DIRECTIVE → Give a verbatim copy of the lines below, minus the pictures.
▬▬▬▬▬▬▬▬▬▬
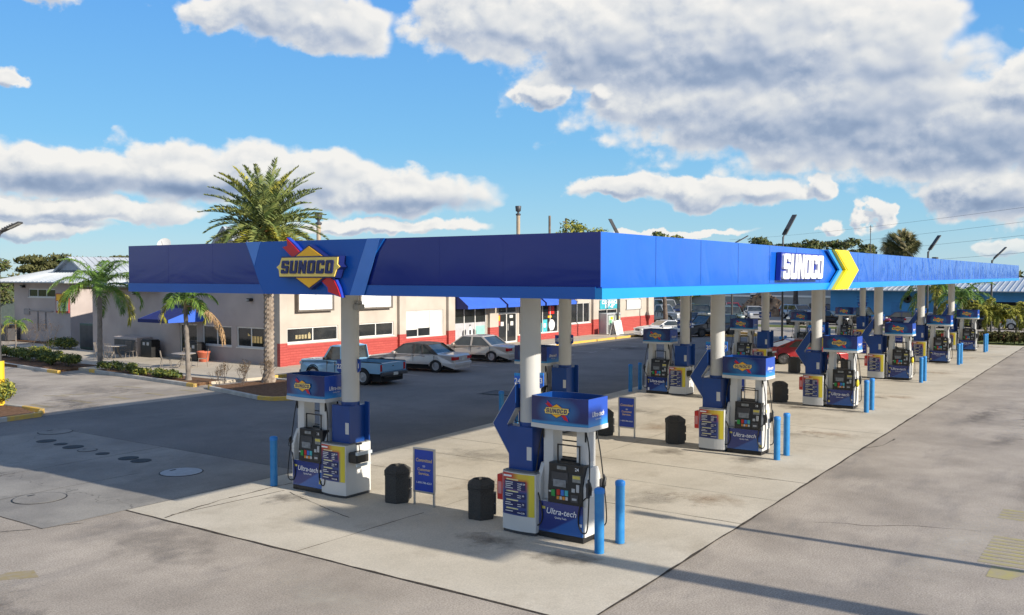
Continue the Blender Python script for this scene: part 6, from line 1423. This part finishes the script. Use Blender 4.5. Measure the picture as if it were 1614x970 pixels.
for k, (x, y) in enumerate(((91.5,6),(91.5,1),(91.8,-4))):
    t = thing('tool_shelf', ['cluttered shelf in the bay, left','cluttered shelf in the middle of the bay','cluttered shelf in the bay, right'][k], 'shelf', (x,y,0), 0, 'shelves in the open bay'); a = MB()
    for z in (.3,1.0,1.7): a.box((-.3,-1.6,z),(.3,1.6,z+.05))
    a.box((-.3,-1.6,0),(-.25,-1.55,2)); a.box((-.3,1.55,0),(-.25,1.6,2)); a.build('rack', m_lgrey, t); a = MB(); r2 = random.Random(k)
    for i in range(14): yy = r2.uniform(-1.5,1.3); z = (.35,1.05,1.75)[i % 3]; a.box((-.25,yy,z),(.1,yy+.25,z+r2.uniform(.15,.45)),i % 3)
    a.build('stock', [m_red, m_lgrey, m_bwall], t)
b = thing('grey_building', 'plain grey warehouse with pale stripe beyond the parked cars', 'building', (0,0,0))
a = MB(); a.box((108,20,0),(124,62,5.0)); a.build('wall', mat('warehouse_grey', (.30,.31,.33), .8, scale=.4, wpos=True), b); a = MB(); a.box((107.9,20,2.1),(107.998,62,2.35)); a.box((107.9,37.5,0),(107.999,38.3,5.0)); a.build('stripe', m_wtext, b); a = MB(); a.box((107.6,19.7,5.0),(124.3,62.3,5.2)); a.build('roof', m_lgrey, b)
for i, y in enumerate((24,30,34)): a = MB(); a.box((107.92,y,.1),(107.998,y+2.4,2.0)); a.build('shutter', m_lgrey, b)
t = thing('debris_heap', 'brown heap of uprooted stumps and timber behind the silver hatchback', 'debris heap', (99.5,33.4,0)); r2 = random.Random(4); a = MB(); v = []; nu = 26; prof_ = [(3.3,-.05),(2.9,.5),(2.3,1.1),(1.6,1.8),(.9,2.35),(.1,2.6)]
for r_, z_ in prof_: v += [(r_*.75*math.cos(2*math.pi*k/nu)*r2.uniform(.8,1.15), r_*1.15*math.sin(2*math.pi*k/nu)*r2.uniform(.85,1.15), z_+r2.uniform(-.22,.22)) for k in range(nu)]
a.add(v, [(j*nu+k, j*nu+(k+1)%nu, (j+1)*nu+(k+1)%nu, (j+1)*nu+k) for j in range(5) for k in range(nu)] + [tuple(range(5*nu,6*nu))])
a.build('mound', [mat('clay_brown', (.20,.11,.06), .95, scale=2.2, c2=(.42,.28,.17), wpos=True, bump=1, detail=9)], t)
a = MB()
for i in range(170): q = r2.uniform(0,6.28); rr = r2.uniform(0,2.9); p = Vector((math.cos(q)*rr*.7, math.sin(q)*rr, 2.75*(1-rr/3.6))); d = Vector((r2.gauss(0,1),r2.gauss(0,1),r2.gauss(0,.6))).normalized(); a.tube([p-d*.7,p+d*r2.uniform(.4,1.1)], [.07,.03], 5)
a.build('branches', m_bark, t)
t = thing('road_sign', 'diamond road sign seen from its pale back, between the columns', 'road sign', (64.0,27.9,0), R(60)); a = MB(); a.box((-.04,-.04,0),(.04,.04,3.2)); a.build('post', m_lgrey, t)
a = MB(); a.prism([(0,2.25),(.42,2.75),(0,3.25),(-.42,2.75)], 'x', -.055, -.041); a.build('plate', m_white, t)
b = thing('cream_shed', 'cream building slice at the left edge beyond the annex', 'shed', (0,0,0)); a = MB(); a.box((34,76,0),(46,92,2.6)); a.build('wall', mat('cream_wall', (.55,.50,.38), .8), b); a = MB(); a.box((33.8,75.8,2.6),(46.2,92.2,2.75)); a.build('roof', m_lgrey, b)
▬▬▬▬▬▬▬▬▬▬
RESULT FOR THIS TASK →
Continue the Blender Python script for this scene: part 6, from line 1423. This part finishes the script. Use Blender 4.5. Measure the picture as if it were 1614x970 pixels.
for k, (x, y) in enumerate(((91.5,6),(91.5,1),(91.8,-4))):
    t = thing('tool_shelf', ['cluttered shelf in the bay, left','cluttered shelf in the middle of the bay','cluttered shelf in the bay, right'][k], 'shelf', (x,y,0), 0, 'shelves in the open bay'); a = MB()
    for z in (.3,1.0,1.7): a.box((-.3,-1.6,z),(.3,1.6,z+.05))
    a.box((-.3,-1.6,0),(-.25,-1.55,2)); a.box((-.3,1.55,0),(-.25,1.6,2)); a.build('rack', m_lgrey, t); a = MB(); r2 = random.Random(k)
    for i in range(14): yy = r2.uniform(-1.5,1.3); z = (.35,1.05,1.75)[i % 3]; a.box((-.25,yy,z),(.1,yy+.25,z+r2.uniform(.15,.45)),i % 3)
    a.build('stock', [m_red, m_lgrey, m_bwall], t)
b = thing('grey_building', 'plain grey warehouse with pale stripe beyond the parked cars', 'building', (0,0,0))
a = MB(); a.box((108,20,0),(124,62,5.0)); a.build('wall', mat('warehouse_grey', (.30,.31,.33), .8, scale=.4, wpos=True), b); a = MB(); a.box((107.9,20,2.1),(107.998,62,2.35)); a.box((107.9,37.5,0),(107.999,38.3,5.0)); a.build('stripe', m_wtext, b); a = MB(); a.box((107.6,19.7,5.0),(124.3,62.3,5.2)); a.build('roof', m_lgrey, b)
for i, y in enumerate((24,30,34)): a = MB(); a.box((107.92,y,.1),(107.998,y+2.4,2.0)); a.build('shutter', m_lgrey, b)
t = thing('debris_heap', 'brown heap of uprooted stumps and timber behind the silver hatchback', 'debris heap', (99.5,33.4,0)); r2 = random.Random(4); a = MB(); v = []; nu = 26; prof_ = [(3.3,-.05),(2.9,.5),(2.3,1.1),(1.6,1.8),(.9,2.35),(.1,2.6)]
for r_, z_ in prof_: v += [(r_*.75*math.cos(2*math.pi*k/nu)*r2.uniform(.8,1.15), r_*1.15*math.sin(2*math.pi*k/nu)*r2.uniform(.85,1.15), z_+r2.uniform(-.22,.22)) for k in range(nu)]
a.add(v, [(j*nu+k, j*nu+(k+1)%nu, (j+1)*nu+(k+1)%nu, (j+1)*nu+k) for j in range(5) for k in range(nu)] + [tuple(range(5*nu,6*nu))])
a.build('mound', [mat('clay_brown', (.20,.11,.06), .95, scale=2.2, c2=(.42,.28,.17), wpos=True, bump=1, detail=9)], t)
a = MB()
for i in range(170): q = r2.uniform(0,6.28); rr = r2.uniform(0,2.9); p = Vector((math.cos(q)*rr*.7, math.sin(q)*rr, 2.75*(1-rr/3.6))); d = Vector((r2.gauss(0,1),r2.gauss(0,1),r2.gauss(0,.6))).normalized(); a.tube([p-d*.7,p+d*r2.uniform(.4,1.1)], [.07,.03], 5)
a.build('branches', m_bark, t)
t = thing('road_sign', 'diamond road sign seen from its pale back, between the columns', 'road sign', (64.0,27.9,0), R(60)); a = MB(); a.box((-.04,-.04,0),(.04,.04,3.2)); a.build('post', m_lgrey, t)
a = MB(); a.prism([(0,2.25),(.42,2.75),(0,3.25),(-.42,2.75)], 'x', -.055, -.041); a.build('plate', m_white, t)
b = thing('cream_shed', 'cream building slice at the left edge beyond the annex', 'shed', (0,0,0)); a = MB(); a.box((34,76,0),(46,92,2.6)); a.build('wall', mat('cream_wall', (.55,.50,.38), .8), b); a = MB(); a.box((33.8,75.8,2.6),(46.2,92.2,2.75)); a.build('roof', m_lgrey, b)